Wait—what exactly did she see? "I saw the hem of a skirt around her calves, and some 1920s chunky heel shoes. I can still see it in my mind. And I was mesmerized. And then all of a sudden—poof!—gone. I said, 'I've finally seen the ghost!' Because many others who'd worked at the Baltic Room had seen them. It was a couple. And the way she was walking was toward the side of the stairs, it was as if someone else was walking down them with her. That place is haunted for sure. It was once a horse stable..."

Prompted to tell me about other ghosts, she says, "My employees also tell me there are ghosts in Oddfellows, or in its basement. They have seen and heard them there. I'm not kidding."

There is also a ghost in Little Oddfellows, another of Derschang's businesses, which is the cafe in the back of Elliott Bay Book Company. The story: One day, Linda decided to hang on a vertical wooden beam in the cafe a painting of a middle-aged woman wearing a white shirt and a blue jacket.

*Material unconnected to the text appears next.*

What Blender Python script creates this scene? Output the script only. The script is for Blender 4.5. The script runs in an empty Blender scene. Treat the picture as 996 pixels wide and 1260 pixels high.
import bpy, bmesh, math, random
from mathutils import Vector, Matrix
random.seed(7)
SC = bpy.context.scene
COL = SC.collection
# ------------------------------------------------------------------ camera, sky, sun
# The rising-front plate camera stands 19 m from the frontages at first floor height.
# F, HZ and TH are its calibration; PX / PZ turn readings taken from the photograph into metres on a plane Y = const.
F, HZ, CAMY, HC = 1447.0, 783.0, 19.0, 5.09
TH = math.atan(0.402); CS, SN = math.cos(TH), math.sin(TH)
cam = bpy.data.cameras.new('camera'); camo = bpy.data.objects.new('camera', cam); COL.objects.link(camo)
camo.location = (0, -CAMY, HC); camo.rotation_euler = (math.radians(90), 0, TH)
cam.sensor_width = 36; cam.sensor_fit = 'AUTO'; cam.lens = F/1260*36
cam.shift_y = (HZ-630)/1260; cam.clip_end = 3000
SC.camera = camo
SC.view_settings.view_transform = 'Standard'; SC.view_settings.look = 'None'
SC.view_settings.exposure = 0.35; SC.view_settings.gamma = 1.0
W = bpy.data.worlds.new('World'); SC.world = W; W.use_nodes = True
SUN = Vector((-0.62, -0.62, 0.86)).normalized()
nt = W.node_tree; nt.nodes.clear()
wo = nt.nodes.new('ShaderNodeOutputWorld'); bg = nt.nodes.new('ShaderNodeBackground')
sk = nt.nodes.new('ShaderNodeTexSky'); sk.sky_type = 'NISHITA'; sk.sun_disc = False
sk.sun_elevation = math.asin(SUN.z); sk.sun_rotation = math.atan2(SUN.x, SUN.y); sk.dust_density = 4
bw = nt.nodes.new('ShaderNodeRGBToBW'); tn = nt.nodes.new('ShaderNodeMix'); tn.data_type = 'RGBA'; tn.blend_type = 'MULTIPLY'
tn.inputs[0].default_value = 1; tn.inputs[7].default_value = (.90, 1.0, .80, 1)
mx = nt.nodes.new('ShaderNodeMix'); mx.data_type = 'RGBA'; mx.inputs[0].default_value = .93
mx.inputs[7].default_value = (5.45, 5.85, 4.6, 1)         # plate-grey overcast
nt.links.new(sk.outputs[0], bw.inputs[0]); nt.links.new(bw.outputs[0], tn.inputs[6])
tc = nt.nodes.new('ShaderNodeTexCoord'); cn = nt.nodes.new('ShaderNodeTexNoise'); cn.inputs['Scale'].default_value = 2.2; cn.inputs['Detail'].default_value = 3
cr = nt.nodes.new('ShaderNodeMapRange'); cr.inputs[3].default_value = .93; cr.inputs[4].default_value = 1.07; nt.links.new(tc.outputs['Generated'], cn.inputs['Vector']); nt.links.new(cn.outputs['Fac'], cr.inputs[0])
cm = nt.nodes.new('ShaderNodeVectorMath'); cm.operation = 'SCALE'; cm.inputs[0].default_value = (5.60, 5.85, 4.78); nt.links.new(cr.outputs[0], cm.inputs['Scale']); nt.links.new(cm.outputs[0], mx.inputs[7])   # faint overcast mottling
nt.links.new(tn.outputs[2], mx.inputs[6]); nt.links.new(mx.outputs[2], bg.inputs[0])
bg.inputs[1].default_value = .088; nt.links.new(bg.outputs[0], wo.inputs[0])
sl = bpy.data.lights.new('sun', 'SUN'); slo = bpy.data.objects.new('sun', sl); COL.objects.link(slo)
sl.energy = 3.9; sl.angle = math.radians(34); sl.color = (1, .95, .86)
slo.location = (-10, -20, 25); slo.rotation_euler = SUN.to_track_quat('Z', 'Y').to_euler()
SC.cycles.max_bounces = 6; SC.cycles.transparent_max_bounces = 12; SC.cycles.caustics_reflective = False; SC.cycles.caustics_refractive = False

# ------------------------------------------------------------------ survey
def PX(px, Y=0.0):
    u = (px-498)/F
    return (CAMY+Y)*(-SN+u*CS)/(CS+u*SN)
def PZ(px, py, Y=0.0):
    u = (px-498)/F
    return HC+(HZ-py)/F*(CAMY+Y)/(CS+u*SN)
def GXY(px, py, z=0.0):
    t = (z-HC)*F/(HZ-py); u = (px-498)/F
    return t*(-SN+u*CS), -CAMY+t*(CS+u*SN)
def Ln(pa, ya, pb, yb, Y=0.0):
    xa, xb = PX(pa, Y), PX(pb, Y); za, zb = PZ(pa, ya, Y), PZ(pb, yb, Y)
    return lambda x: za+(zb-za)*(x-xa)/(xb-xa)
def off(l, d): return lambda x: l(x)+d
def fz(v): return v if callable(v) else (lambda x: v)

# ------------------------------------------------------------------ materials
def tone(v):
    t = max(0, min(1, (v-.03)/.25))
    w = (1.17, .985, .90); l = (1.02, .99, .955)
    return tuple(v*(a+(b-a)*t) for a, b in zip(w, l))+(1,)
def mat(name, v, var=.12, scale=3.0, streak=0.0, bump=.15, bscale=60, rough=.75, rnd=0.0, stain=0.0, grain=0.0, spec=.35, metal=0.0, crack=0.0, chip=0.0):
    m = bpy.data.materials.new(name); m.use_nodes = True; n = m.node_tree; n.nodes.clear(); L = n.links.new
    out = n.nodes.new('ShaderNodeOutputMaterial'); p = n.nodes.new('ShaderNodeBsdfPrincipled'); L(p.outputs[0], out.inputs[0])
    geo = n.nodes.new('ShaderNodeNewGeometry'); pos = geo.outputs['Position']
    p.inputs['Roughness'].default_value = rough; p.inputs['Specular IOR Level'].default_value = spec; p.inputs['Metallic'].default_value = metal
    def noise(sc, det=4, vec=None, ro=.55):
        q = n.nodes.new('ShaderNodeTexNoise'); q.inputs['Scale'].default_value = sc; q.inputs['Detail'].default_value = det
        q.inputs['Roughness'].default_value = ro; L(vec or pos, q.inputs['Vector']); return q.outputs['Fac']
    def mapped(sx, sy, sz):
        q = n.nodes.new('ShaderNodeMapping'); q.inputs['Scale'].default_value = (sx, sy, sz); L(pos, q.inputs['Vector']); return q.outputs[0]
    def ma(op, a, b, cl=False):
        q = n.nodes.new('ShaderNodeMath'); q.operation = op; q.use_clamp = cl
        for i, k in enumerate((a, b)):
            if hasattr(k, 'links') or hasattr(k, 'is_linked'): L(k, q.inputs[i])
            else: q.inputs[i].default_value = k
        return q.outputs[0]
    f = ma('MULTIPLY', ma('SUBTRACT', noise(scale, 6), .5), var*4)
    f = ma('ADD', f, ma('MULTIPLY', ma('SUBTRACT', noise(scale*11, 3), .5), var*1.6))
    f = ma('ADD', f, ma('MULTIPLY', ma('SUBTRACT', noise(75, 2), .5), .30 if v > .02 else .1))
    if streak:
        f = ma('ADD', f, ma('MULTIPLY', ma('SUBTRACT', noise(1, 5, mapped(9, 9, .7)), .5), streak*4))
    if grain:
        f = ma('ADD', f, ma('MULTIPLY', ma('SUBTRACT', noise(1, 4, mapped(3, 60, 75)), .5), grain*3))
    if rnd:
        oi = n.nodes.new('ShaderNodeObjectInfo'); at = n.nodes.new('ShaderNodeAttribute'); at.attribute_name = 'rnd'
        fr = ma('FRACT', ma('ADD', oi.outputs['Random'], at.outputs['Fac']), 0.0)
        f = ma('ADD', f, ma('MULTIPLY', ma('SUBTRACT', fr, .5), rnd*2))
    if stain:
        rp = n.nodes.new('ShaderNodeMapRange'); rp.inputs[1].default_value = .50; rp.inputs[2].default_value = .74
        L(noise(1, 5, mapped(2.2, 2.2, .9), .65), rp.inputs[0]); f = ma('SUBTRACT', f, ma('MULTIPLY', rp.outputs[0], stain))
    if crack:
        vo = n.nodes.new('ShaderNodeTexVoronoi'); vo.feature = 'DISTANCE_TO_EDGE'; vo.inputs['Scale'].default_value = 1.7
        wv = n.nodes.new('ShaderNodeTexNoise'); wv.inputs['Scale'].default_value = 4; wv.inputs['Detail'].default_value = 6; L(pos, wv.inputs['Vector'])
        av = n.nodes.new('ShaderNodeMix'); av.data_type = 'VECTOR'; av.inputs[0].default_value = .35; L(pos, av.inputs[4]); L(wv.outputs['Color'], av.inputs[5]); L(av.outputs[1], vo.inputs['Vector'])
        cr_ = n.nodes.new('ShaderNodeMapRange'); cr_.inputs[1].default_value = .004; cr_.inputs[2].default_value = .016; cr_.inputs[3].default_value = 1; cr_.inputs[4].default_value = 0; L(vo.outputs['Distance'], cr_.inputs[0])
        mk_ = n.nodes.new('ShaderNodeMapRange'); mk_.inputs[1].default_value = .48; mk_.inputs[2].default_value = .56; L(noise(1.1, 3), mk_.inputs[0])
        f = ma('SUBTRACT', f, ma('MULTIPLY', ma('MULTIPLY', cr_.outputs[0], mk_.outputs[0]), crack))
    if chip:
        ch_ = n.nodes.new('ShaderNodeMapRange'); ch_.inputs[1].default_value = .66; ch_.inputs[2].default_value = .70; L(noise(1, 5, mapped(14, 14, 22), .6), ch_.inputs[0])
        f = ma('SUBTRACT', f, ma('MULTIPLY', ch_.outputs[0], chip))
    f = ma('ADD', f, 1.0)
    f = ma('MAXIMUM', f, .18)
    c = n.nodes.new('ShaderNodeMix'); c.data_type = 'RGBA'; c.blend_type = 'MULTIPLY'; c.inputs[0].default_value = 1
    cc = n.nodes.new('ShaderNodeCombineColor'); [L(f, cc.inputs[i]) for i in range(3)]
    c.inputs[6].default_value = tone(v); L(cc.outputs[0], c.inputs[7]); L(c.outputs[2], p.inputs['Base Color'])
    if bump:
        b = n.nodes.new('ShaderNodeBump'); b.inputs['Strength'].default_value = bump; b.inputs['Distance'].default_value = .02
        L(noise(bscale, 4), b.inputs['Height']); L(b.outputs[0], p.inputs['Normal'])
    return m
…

"I paid $30 for it at a thrift store," she says, "and I stored it in my house for a few years. I just liked it. But clearly it was not valuable. Whoever owned it had dumped it. Eventually, I decided to hang it in Little Oddfellows. Then one day, we got an e-mail at the office from a woman who wrote: 'My mother is hanging at Little Oddfellows.' She told us that her mother never liked the portrait, and so when she died a few years ago, no one wanted the painting. They got rid of it. It ended up at the thrift store. I found it, liked it, and hung it in Little Oddfellows. But here is the thing: Her mother did actually love Elliott Bay Books. It was her favorite place. So, by chance, the painting of her now hangs there. We put a little plaque below the painting with her name [Anne Fairfax Lyle] and her time [1922–2012]."

When the store closes, and the lights are out, ghostly Anne has the whole bookstore to herself.

"As far as I know, there are no ghosts in Queen City," Linda says. "But time will tell."